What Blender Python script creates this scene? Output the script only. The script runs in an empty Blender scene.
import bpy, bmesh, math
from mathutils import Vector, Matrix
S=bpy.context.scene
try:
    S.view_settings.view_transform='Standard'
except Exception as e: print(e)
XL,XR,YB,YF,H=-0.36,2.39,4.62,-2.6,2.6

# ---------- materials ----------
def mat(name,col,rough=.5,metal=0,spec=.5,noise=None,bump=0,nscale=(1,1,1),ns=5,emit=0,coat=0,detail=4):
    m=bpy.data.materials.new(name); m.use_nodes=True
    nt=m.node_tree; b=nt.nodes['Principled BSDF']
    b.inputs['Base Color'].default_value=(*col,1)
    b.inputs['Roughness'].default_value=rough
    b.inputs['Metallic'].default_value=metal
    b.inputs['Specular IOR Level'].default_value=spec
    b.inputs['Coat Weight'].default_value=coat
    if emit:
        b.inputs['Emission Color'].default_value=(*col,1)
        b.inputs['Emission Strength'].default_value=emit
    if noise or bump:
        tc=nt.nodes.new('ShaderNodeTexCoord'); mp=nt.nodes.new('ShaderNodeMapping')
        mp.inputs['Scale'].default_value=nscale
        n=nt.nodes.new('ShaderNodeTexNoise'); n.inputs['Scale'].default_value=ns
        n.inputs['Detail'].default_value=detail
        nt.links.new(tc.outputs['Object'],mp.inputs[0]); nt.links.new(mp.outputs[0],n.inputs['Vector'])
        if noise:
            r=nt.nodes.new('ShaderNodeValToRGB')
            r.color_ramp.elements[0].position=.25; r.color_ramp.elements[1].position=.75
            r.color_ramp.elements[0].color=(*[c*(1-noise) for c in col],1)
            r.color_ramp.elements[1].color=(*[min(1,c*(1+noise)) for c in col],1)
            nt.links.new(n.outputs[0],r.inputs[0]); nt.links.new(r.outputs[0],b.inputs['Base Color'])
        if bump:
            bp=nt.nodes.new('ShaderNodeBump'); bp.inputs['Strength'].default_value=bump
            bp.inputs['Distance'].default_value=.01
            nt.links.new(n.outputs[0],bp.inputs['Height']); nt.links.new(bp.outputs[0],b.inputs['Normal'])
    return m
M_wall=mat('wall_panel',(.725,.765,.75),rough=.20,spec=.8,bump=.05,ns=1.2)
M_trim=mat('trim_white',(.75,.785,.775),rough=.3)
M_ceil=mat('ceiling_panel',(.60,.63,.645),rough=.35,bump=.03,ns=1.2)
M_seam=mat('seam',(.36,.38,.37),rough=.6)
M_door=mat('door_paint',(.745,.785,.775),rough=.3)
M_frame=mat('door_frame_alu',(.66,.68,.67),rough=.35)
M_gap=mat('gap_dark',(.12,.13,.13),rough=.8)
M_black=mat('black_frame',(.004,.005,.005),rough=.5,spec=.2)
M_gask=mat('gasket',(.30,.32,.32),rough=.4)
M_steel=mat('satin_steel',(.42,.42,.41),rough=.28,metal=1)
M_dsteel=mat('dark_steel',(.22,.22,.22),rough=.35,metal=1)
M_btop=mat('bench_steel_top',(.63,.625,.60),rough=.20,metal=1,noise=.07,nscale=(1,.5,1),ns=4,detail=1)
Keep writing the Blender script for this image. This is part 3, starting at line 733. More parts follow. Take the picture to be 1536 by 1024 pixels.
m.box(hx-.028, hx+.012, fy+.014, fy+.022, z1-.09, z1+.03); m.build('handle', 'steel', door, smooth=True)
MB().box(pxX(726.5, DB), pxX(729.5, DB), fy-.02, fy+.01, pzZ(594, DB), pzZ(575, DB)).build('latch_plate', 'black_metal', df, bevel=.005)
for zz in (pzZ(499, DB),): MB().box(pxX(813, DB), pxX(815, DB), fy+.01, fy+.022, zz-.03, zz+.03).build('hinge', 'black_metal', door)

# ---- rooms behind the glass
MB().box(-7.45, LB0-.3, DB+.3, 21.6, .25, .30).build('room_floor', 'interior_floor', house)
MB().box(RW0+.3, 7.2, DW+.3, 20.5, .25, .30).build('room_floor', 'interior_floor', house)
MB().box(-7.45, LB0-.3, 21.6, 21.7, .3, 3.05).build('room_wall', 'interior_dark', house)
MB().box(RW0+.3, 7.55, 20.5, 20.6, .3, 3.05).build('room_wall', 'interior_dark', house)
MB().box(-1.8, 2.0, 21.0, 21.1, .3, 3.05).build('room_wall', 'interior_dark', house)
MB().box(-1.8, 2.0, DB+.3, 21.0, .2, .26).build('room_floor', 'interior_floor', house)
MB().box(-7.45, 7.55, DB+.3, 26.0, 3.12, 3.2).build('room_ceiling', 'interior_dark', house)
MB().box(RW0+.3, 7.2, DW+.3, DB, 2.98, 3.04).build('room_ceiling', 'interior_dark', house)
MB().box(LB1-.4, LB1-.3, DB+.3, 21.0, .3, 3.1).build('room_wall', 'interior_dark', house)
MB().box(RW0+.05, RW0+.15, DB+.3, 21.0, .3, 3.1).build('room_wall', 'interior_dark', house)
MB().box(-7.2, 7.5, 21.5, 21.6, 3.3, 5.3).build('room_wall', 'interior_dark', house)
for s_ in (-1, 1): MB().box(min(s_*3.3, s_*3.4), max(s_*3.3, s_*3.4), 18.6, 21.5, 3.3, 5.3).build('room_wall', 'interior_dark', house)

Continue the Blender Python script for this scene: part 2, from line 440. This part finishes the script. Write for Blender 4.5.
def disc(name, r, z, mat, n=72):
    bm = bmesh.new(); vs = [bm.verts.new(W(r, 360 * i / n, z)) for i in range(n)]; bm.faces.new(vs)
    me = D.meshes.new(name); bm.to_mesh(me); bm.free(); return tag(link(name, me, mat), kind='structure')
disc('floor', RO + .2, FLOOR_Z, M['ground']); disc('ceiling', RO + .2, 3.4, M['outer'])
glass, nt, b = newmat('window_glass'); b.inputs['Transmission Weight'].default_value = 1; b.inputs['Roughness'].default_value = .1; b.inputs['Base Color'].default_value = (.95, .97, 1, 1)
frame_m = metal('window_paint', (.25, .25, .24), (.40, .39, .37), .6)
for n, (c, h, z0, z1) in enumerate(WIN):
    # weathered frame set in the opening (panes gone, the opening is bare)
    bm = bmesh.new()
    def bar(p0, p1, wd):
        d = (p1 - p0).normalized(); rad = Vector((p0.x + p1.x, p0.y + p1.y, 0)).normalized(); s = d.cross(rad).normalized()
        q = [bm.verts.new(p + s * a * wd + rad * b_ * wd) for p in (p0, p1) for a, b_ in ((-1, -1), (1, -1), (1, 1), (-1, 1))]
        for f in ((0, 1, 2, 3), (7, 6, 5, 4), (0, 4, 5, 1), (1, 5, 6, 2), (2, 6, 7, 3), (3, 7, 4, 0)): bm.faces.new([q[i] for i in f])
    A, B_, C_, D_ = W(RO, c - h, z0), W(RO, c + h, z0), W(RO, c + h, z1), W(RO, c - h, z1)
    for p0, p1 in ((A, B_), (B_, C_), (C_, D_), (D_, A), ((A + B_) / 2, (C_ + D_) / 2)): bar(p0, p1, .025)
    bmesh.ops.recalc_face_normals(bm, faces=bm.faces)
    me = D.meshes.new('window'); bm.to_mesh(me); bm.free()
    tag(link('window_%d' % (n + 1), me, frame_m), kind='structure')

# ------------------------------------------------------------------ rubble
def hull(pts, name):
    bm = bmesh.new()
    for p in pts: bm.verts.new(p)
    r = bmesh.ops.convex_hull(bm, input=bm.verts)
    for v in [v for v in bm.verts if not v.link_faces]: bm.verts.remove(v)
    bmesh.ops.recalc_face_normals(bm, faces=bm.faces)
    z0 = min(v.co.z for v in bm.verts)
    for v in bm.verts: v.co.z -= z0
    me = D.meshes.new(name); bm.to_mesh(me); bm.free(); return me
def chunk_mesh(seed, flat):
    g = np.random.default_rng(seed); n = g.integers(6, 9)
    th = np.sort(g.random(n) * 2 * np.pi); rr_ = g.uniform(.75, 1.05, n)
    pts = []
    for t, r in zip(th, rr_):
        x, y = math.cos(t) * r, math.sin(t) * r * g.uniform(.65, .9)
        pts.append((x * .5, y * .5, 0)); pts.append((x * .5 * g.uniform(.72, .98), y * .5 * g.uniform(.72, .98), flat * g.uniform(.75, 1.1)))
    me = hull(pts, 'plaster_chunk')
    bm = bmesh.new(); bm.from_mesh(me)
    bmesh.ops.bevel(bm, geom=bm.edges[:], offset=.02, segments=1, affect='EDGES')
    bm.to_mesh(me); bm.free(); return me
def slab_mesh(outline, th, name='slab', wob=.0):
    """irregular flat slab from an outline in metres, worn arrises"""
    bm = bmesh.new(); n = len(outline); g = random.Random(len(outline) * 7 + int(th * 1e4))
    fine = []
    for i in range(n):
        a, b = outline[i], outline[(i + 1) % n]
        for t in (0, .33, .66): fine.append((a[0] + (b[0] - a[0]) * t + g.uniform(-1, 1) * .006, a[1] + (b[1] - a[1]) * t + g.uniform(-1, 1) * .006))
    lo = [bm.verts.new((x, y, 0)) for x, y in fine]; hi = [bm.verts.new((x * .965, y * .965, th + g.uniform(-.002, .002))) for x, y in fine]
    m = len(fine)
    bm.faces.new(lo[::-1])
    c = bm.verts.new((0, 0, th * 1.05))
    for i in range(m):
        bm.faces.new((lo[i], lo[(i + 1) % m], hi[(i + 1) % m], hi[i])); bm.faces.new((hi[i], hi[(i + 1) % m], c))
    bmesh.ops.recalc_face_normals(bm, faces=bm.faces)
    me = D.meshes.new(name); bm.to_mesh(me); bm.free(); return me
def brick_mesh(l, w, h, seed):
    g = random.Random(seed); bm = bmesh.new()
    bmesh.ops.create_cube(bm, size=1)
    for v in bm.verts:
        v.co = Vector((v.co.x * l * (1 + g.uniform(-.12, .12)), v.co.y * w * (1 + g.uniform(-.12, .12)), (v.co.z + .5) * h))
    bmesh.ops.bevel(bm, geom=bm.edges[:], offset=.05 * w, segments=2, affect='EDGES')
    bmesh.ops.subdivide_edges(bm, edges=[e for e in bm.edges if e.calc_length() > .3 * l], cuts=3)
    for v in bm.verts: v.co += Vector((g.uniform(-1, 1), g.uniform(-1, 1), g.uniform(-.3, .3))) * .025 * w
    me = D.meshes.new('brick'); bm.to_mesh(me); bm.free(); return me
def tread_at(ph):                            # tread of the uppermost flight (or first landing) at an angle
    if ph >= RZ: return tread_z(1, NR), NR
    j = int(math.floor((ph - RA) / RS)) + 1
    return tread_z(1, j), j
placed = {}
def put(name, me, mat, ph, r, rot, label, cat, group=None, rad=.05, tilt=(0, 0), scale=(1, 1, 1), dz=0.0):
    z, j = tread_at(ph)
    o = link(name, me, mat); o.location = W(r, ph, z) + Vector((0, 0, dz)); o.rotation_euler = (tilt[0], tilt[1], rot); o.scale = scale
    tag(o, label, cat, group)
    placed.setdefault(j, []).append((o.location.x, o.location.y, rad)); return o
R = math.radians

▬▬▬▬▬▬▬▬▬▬

## Required work
The answer should be a single number: the count of lines in the data that include the string "bump".

## Reply to the task
6